WOW UNIVERSITIES ACCEPT STUDENTS ON ACADEMIC MERIT, WHO WOULD HAVE THOUGHT?!

Hard work not necessarily = success. Would have thought you old enough to understand that by now.

Also limited vacancies again? Well, vortex of space time, moon rituals, I guess.

"The Education Ministry should look into this problem with a sense of urgency as it only shows a lack of planning to meet the aspirations of young Singaporeans who want to study for a degree."

The only problem here is your inability to grasp the very simple concept that universities admit students based on academic merit, and your daughter failed to meet the standards they set. Hence, she did not get in. I do not know how this explanation can possibly be made easier for your understanding.

"Local universities are publicly funded.
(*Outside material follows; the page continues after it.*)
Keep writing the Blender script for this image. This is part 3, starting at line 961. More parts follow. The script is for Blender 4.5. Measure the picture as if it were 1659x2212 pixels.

Isn't it about loyalty and kinship that citizens are given a chance to study there as long as they are eligible for entry?"

It is not up to you to say whether your daughter is eligible for entry. That is for the universities you applied to to determine. And, one more time, universities admit students based on academic merit. Are you suggesting that they stop doing that? Are you suggesting with your use of the words "loyalty and kinship" that university admissions be transformed into a cesspool of nepotism and cronyism?

"Are my daughter's grades of an A, B, C (General Paper) and an E not good enough?"

That would indeed appear to be the case, good sir.

"My son, who is 27 years old and had A-level grades of A, B and C, graduated with a Second Upper Class Honours degree in the Arts and Social Sciences at NUS."

Your point being...?

In conclusion, this good fellow countryman of mine should:

1) Encourage his daughter to try again for university admission next year.

OR

2) Encourage his daughter to retake her A-Level examinations in order to achieve better grades.

OR

3) Somehow get enough money to send her somewhere which will take her.

This good fellow countryman of mine must:

1) Understand that the solution to failure is to try and try again, not whine and whine again.

AND

2) Stop writing angsty self-righteous rants to waste newsprint.

It is my hope that he comes to his senses.